• WRITTEN TASK
Skip all pictures, then copy the lines from the start of the data through the line with "from mathutils import Vector, Matrix", keeping both ends.

— BEGIN INFORMATION PROVIDED —

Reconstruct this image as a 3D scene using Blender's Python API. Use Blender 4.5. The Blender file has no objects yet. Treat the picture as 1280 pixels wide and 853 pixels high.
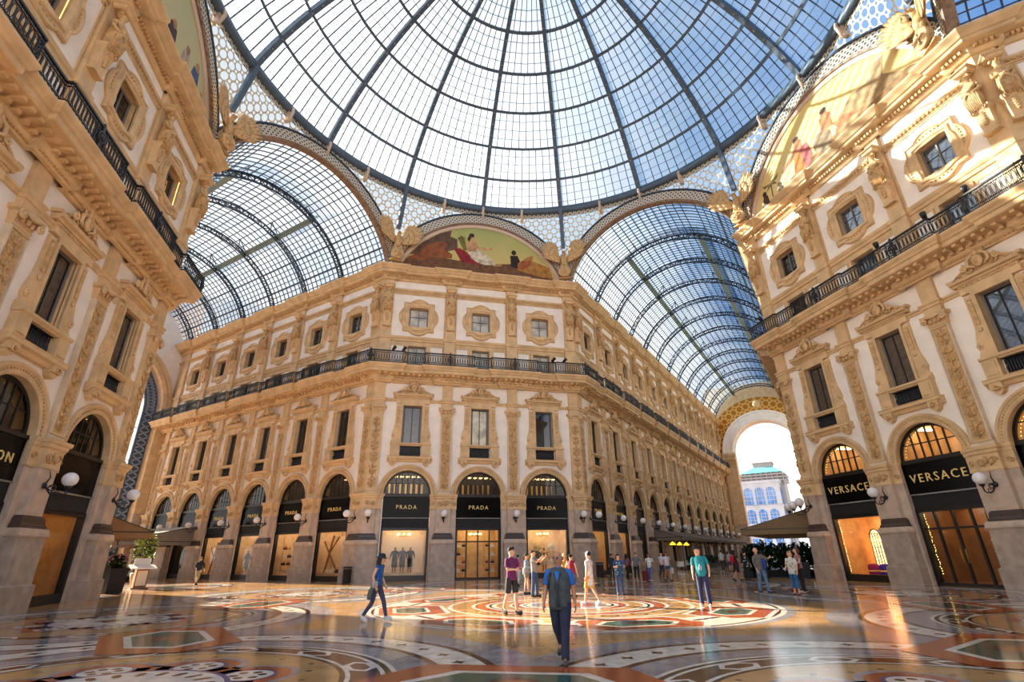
import bpy, bmesh, math, random
from math import sin, cos, pi, sqrt, radians as RAD, atan2, tan, hypot
from mathutils import Vector, Matrix

random.seed(7)
SC = bpy.context.scene
COL = SC.collection
# ---------------------------------------------------------------- dimensions (metres)
A = 19.565            # distance from the middle of the crossing to each short front
HS = 8.37             # half the width of a short front
Q2 = sqrt(.5)
ZI = 5.85             # spring of the shop arches
ZB = 15.66            # balcony floor
ZT = 24.95            # top of the upper cornice
T8 = tan(pi / 8)
RINGR, RINGZ = 19.45, 32.55
DC, DR = 21.4, 22.45  # dome sphere centre height and radius
ARC_R, ARC_Z = 8.15, 22.45   # the big arches over the openings

# ---------------------------------------------------------------- materials
def lin(c):
    return tuple(((v / 255) / 12.92 if v / 255 <= .04045 else ((v / 255 + .055) / 1.055) ** 2.4) for v in c) + (1,)

def new_mat(name):
    m = bpy.data.materials.new(name); m.use_nodes = True
    nt = m.node_tree; nt.nodes.clear()
    return m, nt, nt.nodes, nt.links

def mat(name, col, rough=.6, metal=0., var=None, bump=None, spec=.5, emit=None, estr=0., grime=None, coat=0.):
    m, nt, N, L = new_mat(name)
    o = N.new('ShaderNodeOutputMaterial'); b = N.new('ShaderNodeBsdfPrincipled')
    L.new(b.outputs[0], o.inputs[0])
    b.inputs['Base Color'].default_value = lin(col)
    b.inputs['Roughness'].default_value = rough
    b.inputs['Metallic'].default_value = metal
    b.inputs['Specular IOR Level'].default_value = spec
    b.inputs['Coat Weight'].default_value = coat
    tc = N.new('ShaderNodeTexCoord')
    if var:
        n = N.new('ShaderNodeTexNoise'); n.inputs['Scale'].default_value = var[0]; n.inputs['Detail'].default_value = 4
        L.new(tc.outputs['Object'], n.inputs['Vector'])
        mx = N.new('ShaderNodeMix'); mx.data_type = 'RGBA'; mx.blend_type = 'MIX'
        mx.inputs[6].default_value = lin(col)
        mx.inputs[7].default_value = lin([max(0, min(255, c * var[1])) for c in col])
        rm = N.new('ShaderNodeMapRange'); rm.inputs[1].default_value = .35; rm.inputs[2].default_value = .68
        L.new(n.outputs[0], rm.inputs[0]); L.new(rm.outputs[0], mx.inputs[0]); L.new(mx.outputs[2], b.inputs['Base Color'])
    if bump:
        n2 = N.new('ShaderNodeTexNoise'); n2.inputs['Scale'].default_value = bump[0]; n2.inputs['Detail'].default_value = 3
        L.new(tc.outputs['Object'], n2.inputs['Vector'])
        bp = N.new('ShaderNodeBump'); bp.inputs['Strength'].default_value = bump[1]; bp.inputs['Distance'].default_value = .03
        L.new(n2.outputs[0], bp.inputs['Height']); L.new(bp.outputs[0], b.inputs['Normal'])
    if emit:
        b.inputs['Emission Color'].default_value = lin(emit); b.inputs['Emission Strength'].default_value = estr
    return m

M = {}
M['ochre'] = mat('ochre_stone', (222, 187, 140), .65, var=(1.6, .88), bump=(9, .15))
M['ochre_dark'] = mat('ochre_carving', (214, 172, 118), .65, var=(5, .82), bump=(14, .35))
M['carving'] = mat('carved_stucco', (214, 172, 116), .65, var=(6, .78), bump=(18, .3))
M['plaster'] = mat('white_plaster', (246, 236, 224), .75, var=(1.1, .95), bump=(20, .05))
M['pale_frame'] = mat('pale_stone_frame', (222, 200, 170), .6, var=(2, .9), bump=(12, .1))
M['stone'] = mat('grey_pink_stone', (205, 180, 158), .5, var=(2.2, .86), bump=(12, .12))
M['stone_base'] = mat('grey_plinth_stone', (178, 158, 142), .5, var=(2.4, .85), bump=(12, .12))
M['dark_stone'] = mat('dark_brown_stone', (74, 56, 50), .4, var=(3, .8))
M['iron'] = mat('black_iron', (26, 26, 32), .45)
M['iron_blue'] = mat('blue_grey_painted_iron', (78, 96, 116), .5, var=(2, .88))
M['iron_dark'] = mat('dark_slate_iron', (42, 54, 70), .5)
M['iron_cream'] = mat('cream_painted_iron', (206, 190, 166), .55)
M['teal'] = mat('green_painted_iron', (128, 150, 150), .5)
M['iron_blue_lit'] = mat('lit_blue_iron', (136, 150, 172), .5)  # lighter copy of iron_blue: light on the end-arch lattice put into the colour
M['rose'] = mat('rose_painted_bracket', (206, 180, 160), .55)
M['brick'] = mat('brown_arch_soffit', (150, 118, 92), .6, var=(4, .7))
M['black'] = mat('gloss_black_sign_board', (6, 6, 7), .18, spec=.1)
M['black_matt'] = mat('black_awning_cloth', (14, 15, 18), .7)
M['gold'] = mat('gilt_lettering', (240, 206, 128), .4)
M['globe'] = mat('opal_glass_globe', (236, 230, 228), .2, spec=.6)
M['frame'] = mat('dark_bronze_frame', (34, 30, 28), .35, metal=.3)
M['frame_grey'] = mat('grey_painted_window_frame', (120, 112, 108), .5)
M['skylight_white'] = mat('white_paint', (236, 234, 230), .5)

def pane_mat(name, tint, rough=.03, glow=None, estr=0):
    return mat(name, tint, rough, spec=.9, emit=glow, estr=estr)
M['pane'] = pane_mat('dark_window_glass', (22, 22, 24))
M['pane_mirror'] = mat('reflecting_window_glass', (120, 128, 140), .03, metal=.75, spec=.9)
M['pane_curtain'] = mat('curtain_behind_glass', (206, 202, 184), .12, var=(1.6, .7), spec=.9)
M['pane_blind'] = mat('grey_blind_behind_glass', (84, 74, 66), .12, var=(4, .8), spec=.9)

def glass_roof(name, tint_a, tint_b, diff, scale=1.2, fac=.25):
    """roof glass: lets light through, part of it scattered by the frosting, tint changes a little from pane to pane"""
    m, nt, N, L = new_mat(name)
    o = N.new('ShaderNodeOutputMaterial'); tr = N.new('ShaderNodeBsdfTransparent'); tl = N.new('ShaderNodeBsdfTranslucent')
    gl = N.new('ShaderNodeBsdfGlossy'); gl.inputs['Roughness'].default_value = .08
    gl.inputs['Color'].default_value = (.8, .9, 1, 1)
    tc = N.new('ShaderNodeTexCoord'); no = N.new('ShaderNodeTexNoise'); no.inputs['Scale'].default_value = scale; no.inputs['Detail'].default_value = 2
    L.new(tc.outputs['Object'], no.inputs['Vector'])
    mx = N.new('ShaderNodeMix'); mx.data_type = 'RGBA'
    mx.inputs[6].default_value = tint_a; mx.inputs[7].default_value = tint_b
    rm = N.new('ShaderNodeMapRange'); rm.inputs[1].default_value = .35; rm.inputs[2].default_value = .65
    L.new(no.outputs[0], rm.inputs[0]); L.new(rm.outputs[0], mx.inputs[0]); L.new(mx.outputs[2], tr.inputs['Color'])
    tl.inputs['Color'].default_value = diff
    s1 = N.new('ShaderNodeMixShader'); s1.inputs[0].default_value = fac
    L.new(tr.outputs[0], s1.inputs[1]); L.new(tl.outputs[0], s1.inputs[2])
    s2 = N.new('ShaderNodeMixShader'); s2.inputs[0].default_value = .05
    L.new(s1.outputs[0], s2.inputs[1]); L.new(gl.outputs[0], s2.inputs[2]); L.new(s2.outputs[0], o.inputs[0])
    return m
M['dome_glass'] = glass_roof('dome_glass', (.54, .66, .77, 1), (.42, .58, .76, 1), (.85, .92, 1, 1), .35, .14)
M['vault_glass_sunward'] = glass_roof('sunward_vault_glass', (.84, .90, .95, 1), (.60, .74, .88, 1), (.9, .95, 1, 1), .22, .14)  # paler copy of vault_glass: brighter sky on the sun side put into the tint
M['vault_glass'] = glass_roof('vault_glass', (.74, .84, .92, 1), (.26, .46, .72, 1), (.8, .9, 1, 1), .22, .12)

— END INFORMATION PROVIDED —

• TASK ANSWER
Reconstruct this image as a 3D scene using Blender's Python API. Use Blender 4.5. The Blender file has no objects yet. Treat the picture as 1280 pixels wide and 853 pixels high.
import bpy, bmesh, math, random
from math import sin, cos, pi, sqrt, radians as RAD, atan2, tan, hypot
from mathutils import Vector, Matrix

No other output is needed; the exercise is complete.